If you already have an idea of the kind of benefit you want, MoneyBuddy lets you compare a range of credit cards quickly and easily. Our tool shows all the different fees, interest rates, and other important features, it also makes it easy to apply online.

Click here to compare credit cards now.

Main Features To Look Out For:

Interest Free Period

Kate is looking for a credit card. She plans to use her card for everyday expenses and pay it off in full each month after payday. After weighing up all her options, Kate has decided on a card with 55 days interest free.

The card Kate has chosen has a higher interest rate than standard 'no-interest-free-days' cards, however, by paying the statement in full each month she will avoid these fees entirely.

Make sure you understand exactly when the interest begins to accrue. Kate's card offers 55 days interest free from the date the statement is issued, but some offer the interest free period from the date of purchase. This can make a big difference to the amount of time you have to pay the bill before interest is charged.

Also be aware that any payments made to your account will be debited to the oldest transaction first. Making a purchase and paying it off a week later will not save you interest charges if you already have transactions from two months ago still awaiting payment.

A final note on interest free days: Kate doesn't plan on making cash advances with her new credit card which is another important consideration for her.
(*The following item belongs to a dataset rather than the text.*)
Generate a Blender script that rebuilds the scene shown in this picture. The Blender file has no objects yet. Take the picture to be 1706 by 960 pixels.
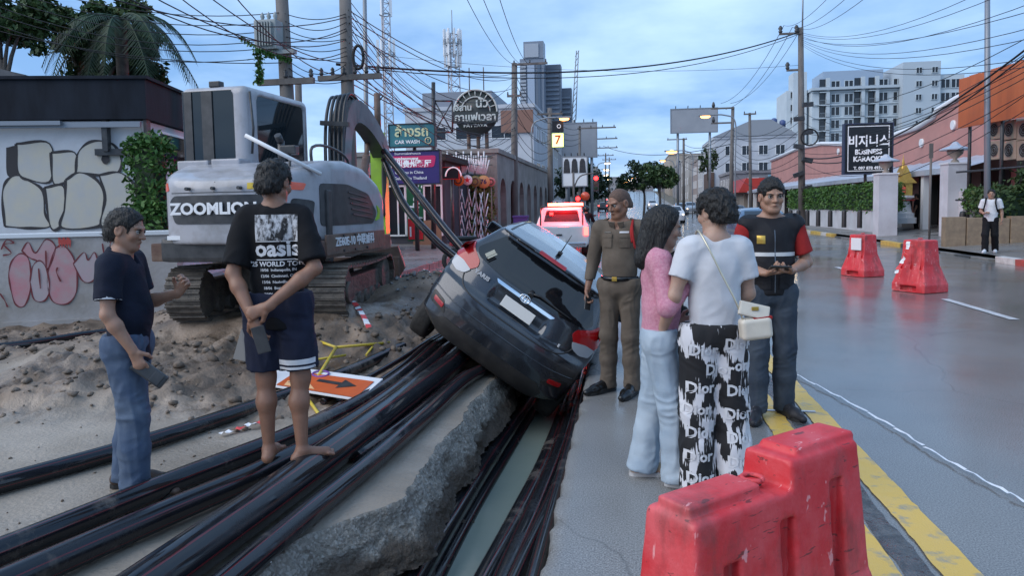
import bpy, bmesh, math, random
import numpy as np
from mathutils import Vector, Matrix, Euler, noise as mnoise
from mathutils.geometry import delaunay_2d_cdt
from mathutils.bvhtree import BVHTree
random.seed(7); RNG = np.random.default_rng(7)
R = math.radians; PI = math.pi
SC = bpy.context.scene; COL = SC.collection

# ---------------------------------------------------------------- camera
CAM_H = 1.62; YAW = R(8.906); PITCH = R(4.0); ROLL = R(1.0); FOC = 1232.0; CX, CY = 853.0, 431.51
_cy, _sy = math.cos(YAW), math.sin(YAW)
C_F = Vector((-_sy*math.cos(PITCH), _cy*math.cos(PITCH), -math.sin(PITCH)))
_r = Vector((_cy, _sy, 0)); _u = _r.cross(C_F)
C_R = math.cos(ROLL)*_r - math.sin(ROLL)*_u; C_U = math.sin(ROLL)*_r + math.cos(ROLL)*_u
C_O = Vector((0, 0, CAM_H))
cam = bpy.data.cameras.new('camera'); cam_o = bpy.data.objects.new('camera', cam); COL.objects.link(cam_o)
cam.sensor_width = 36; cam.lens = FOC/1706*36; cam.clip_end = 3000; cam.clip_start = 0.05
cam.shift_y = (CY-480)/1706
m3 = Matrix((C_R, C_U, -C_F)).transposed()
cam_o.matrix_world = Matrix.Translation(C_O) @ m3.to_4x4()
SC.camera = cam_o

# ---------------------------------------------------------------- sky, sun, exposure
SUN_EL, SUN_AZ = R(38), R(236)            # sun behind the cloud sheet, behind the camera to the left
world = bpy.data.worlds.new('World'); SC.world = world; world.use_nodes = True
wn, wl = world.node_tree.nodes, world.node_tree.links
wn.clear()
def _n(t, **k):
    n = wn.new(t)
    for a, b in k.items(): setattr(n, a, b)
    return n
wo = _n('ShaderNodeOutputWorld'); bg = _n('ShaderNodeBackground'); bg.inputs['Strength'].default_value = 0.11
sky = _n('ShaderNodeTexSky', sky_type='NISHITA', sun_disc=False, sun_elevation=SUN_EL, sun_rotation=SUN_AZ, altitude=0, air_density=1.0, dust_density=0.6, ozone_density=2.5)
tc = _n('ShaderNodeTexCoord'); sep = _n('ShaderNodeSeparateXYZ'); wl.new(tc.outputs['Generated'], sep.inputs[0])
zz = _n('ShaderNodeMath', operation='ADD'); wl.new(sep.outputs['Z'], zz.inputs[0]); zz.inputs[1].default_value = 0.16
zz2 = _n('ShaderNodeMath', operation='MAXIMUM'); wl.new(zz.outputs[0], zz2.inputs[0]); zz2.inputs[1].default_value = 0.05
dx = _n('ShaderNodeMath', operation='DIVIDE'); dy = _n('ShaderNodeMath', operation='DIVIDE')
wl.new(sep.outputs['X'], dx.inputs[0]); wl.new(zz2.outputs[0], dx.inputs[1]); wl.new(sep.outputs['Y'], dy.inputs[0]); wl.new(zz2.outputs[0], dy.inputs[1])
cmb = _n('ShaderNodeCombineXYZ'); wl.new(dx.outputs[0], cmb.inputs[0]); wl.new(dy.outputs[0], cmb.inputs[1])
no1 = _n('ShaderNodeTexNoise'); no1.inputs['Scale'].default_value = 0.85; no1.inputs['Detail'].default_value = 7; no1.inputs['Roughness'].default_value = 0.52; no1.inputs['Distortion'].default_value = 0.35
wl.new(cmb.outputs[0], no1.inputs['Vector'])
cr = _n('ShaderNodeValToRGB'); cr.color_ramp.elements[0].position = 0.40; cr.color_ramp.elements[1].position = 0.66
wl.new(no1.outputs['Fac'], cr.inputs[0])
no2 = _n('ShaderNodeTexNoise'); no2.inputs['Scale'].default_value = 0.62; no2.inputs['Detail'].default_value = 7; no2.inputs['Roughness'].default_value = 0.55
wl.new(cmb.outputs[0], no2.inputs['Vector'])
mr2 = _n('ShaderNodeMapRange'); mr2.inputs[1].default_value = 0.40; mr2.inputs[2].default_value = 0.62; wl.new(no2.outputs['Fac'], mr2.inputs[0])
cr2 = _n('ShaderNodeMix', data_type='RGBA'); wl.new(mr2.outputs[0], cr2.inputs[0])
cr2.inputs[6].default_value = (1.25, 2.45, 4.55, 1); cr2.inputs[7].default_value = (3.4, 4.8, 6.7, 1)   # dim and bright parts of the cloud sheet
ve = _n('ShaderNodeMath', operation='MULTIPLY_ADD'); wl.new(cr.outputs[0], ve.inputs[0]); ve.inputs[1].default_value = 0.16; ve.inputs[2].default_value = 0.82
mx = _n('ShaderNodeMix', data_type='RGBA'); wl.new(ve.outputs[0], mx.inputs[0]); vm = _n('ShaderNodeVectorMath', operation='MINIMUM'); wl.new(sky.outputs[0], vm.inputs[0]); vm.inputs[1].default_value = (4.5, 5.2, 6.5); wl.new(vm.outputs[0], mx.inputs[6]); wl.new(cr2.outputs[2], mx.inputs[7])
wl.new(mx.outputs[2], bg.inputs['Color']); wl.new(bg.outputs[0], wo.inputs[0])
sun = bpy.data.lights.new('sun', 'SUN'); sun.energy = 1.3; sun.angle = R(60); sun.color = (1.0, 0.93, 0.86)
sun_o = bpy.data.objects.new('sun', sun); COL.objects.link(sun_o)
sun_o.rotation_euler = Vector((math.sin(SUN_AZ)*math.cos(SUN_EL), math.cos(SUN_AZ)*math.cos(SUN_EL), math.sin(SUN_EL))).to_track_quat("Z", "Y").to_euler()
SC.view_settings.view_transform = 'Standard'; SC.view_settings.look = 'None'; SC.view_settings.gamma = 1; SC.view_settings.use_curve_mapping = False
SC.view_settings.exposure = 0.88
SC.cycles.use_denoising = True
SC.cycles.max_bounces = 6; SC.cycles.diffuse_bounces = 3; SC.cycles.glossy_bounces = 3; SC.cycles.transmission_bounces = 3; SC.cycles.transparent_max_bounces = 8
SC.cycles.sample_clamp_indirect = 6; SC.cycles.caustics_reflective = False; SC.cycles.caustics_refractive = False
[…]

Cash advances will accrue interest immediately from the time the money is withdrawn.

Other Fees And Charges

If Kate wasn't planning on paying off her credit card in full each month, she would need to minimise her other fees and charges instead.
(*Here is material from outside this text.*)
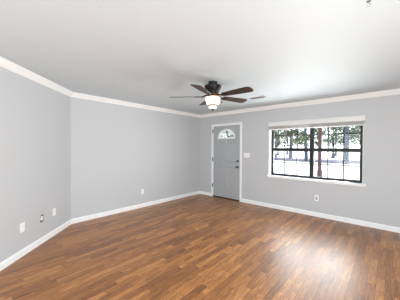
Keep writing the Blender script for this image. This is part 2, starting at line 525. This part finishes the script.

  • Annual fee – not all cards have an annual fee. For those that do, the fee can vary wildly from a few dollars to over a hundred dollars. Some providers will waive these fees for the first year as an enticement to new customers, others waive the fee to existing customers with an existing relationship balance with the bank, such as a home loan. Quite often, the cards with no annual fee have a higher interest rate.
  • Interest rate – anyone who has spent any time at all hunting for a new credit card will be able to tell you that interest rates vary between cards, just as drastically as the annual fee can. A number of institutions are now offering low interest rate cards (around 10%) which compare favourably with some other cards that have a rate of 18 or 19%, or more.
  • Overdue fees – by avoiding unnecessary fees, such as charges for an overdue bill or charges made when you breach your credit limit, you can substantially reduce the total of your statement.

Balance Transfer Rates

Many providers also offer incentives such as a low interest rate on balance transfers from other cards. This interest rate can be as little as 0% over a specified time limit - generally 6 months, although a few cards offer low balance transfer rates for the life of the transfer.

By taking advantage of this, great savings can be made. And if you take the time to consider all the variables involved in the cost of a credit card, and weigh up the savings that can be made with lower annual fees or lower interest rates, your rectangle of plastic really can become extremely useful.